**EXERCISE GOAL**. Print exactly what the entries say, line by line, from the first line down to the one with "10 spiky rosettes", inclusive.

**Stored dataset items**.
▬▬▬▬▬▬▬▬▬▬

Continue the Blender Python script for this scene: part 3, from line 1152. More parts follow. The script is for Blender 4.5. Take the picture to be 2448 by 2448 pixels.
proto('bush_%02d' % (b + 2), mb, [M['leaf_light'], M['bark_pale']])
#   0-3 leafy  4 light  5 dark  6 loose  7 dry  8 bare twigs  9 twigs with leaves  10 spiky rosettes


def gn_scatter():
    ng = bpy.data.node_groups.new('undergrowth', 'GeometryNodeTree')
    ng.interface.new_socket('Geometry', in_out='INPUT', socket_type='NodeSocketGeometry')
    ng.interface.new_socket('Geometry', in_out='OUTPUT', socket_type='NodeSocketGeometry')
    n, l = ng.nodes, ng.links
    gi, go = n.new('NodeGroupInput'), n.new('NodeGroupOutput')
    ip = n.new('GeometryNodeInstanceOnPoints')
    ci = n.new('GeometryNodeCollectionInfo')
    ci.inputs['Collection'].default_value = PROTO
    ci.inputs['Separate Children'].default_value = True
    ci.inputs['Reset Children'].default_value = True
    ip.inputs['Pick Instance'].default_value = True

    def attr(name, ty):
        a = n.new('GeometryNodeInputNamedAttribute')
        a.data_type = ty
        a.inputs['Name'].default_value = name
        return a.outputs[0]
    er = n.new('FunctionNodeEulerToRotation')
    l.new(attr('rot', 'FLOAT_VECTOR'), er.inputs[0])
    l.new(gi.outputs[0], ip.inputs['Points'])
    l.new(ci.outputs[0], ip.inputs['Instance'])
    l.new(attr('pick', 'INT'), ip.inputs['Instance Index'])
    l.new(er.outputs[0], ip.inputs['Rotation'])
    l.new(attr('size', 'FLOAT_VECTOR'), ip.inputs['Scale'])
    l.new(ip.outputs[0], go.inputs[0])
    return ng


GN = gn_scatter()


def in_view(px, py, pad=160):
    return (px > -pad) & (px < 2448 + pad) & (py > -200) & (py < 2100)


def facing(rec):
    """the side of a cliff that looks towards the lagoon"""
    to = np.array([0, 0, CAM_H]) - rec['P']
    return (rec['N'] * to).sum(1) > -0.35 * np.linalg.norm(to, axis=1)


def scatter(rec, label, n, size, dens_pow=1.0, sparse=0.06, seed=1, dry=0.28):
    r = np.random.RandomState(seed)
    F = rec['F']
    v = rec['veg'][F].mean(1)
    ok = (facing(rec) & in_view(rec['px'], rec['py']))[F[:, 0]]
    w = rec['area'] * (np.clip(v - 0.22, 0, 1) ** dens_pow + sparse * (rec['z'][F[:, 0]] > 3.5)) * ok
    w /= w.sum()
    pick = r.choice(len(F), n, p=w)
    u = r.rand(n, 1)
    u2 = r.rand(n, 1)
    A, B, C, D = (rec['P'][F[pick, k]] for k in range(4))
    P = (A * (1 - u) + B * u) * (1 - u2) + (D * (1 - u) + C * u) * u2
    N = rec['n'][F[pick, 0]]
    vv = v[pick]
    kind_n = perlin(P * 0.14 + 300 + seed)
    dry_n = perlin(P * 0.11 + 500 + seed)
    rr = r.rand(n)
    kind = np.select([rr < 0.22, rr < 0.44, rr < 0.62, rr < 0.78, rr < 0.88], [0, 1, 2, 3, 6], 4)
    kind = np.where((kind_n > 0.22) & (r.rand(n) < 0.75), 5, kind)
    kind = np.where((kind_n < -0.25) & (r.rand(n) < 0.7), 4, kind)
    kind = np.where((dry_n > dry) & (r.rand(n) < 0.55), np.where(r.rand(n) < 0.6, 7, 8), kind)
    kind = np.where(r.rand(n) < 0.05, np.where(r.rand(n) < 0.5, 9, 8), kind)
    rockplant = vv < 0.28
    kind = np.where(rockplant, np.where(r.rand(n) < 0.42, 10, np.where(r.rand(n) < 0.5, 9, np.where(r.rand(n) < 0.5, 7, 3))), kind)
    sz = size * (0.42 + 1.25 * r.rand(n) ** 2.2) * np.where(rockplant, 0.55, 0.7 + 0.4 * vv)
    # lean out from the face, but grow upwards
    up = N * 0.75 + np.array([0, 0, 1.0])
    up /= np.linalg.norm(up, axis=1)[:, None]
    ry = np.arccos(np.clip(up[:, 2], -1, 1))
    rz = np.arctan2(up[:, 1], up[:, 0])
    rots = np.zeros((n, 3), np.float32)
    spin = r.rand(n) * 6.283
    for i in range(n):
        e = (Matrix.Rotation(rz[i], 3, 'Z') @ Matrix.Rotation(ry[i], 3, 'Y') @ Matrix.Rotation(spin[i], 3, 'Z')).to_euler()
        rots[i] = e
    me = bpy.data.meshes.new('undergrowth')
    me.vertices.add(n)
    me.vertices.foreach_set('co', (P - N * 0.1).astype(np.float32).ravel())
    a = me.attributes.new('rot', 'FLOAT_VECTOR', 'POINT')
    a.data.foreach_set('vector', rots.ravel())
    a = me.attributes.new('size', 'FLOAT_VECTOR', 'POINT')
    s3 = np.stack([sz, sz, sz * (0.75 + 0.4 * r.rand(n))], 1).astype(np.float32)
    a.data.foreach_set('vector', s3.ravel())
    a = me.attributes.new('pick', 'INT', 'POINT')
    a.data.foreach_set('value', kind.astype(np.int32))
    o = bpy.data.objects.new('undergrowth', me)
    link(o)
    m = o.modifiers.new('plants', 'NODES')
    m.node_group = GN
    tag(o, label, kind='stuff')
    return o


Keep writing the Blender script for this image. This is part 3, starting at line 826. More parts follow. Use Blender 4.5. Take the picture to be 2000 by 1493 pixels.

▬▬▬▬▬▬▬▬▬▬

**CORRECT OUTPUT**.
Continue the Blender Python script for this scene: part 3, from line 1152. More parts follow. The script is for Blender 4.5. Take the picture to be 2448 by 2448 pixels.
proto('bush_%02d' % (b + 2), mb, [M['leaf_light'], M['bark_pale']])
#   0-3 leafy  4 light  5 dark  6 loose  7 dry  8 bare twigs  9 twigs with leaves  10 spiky rosettes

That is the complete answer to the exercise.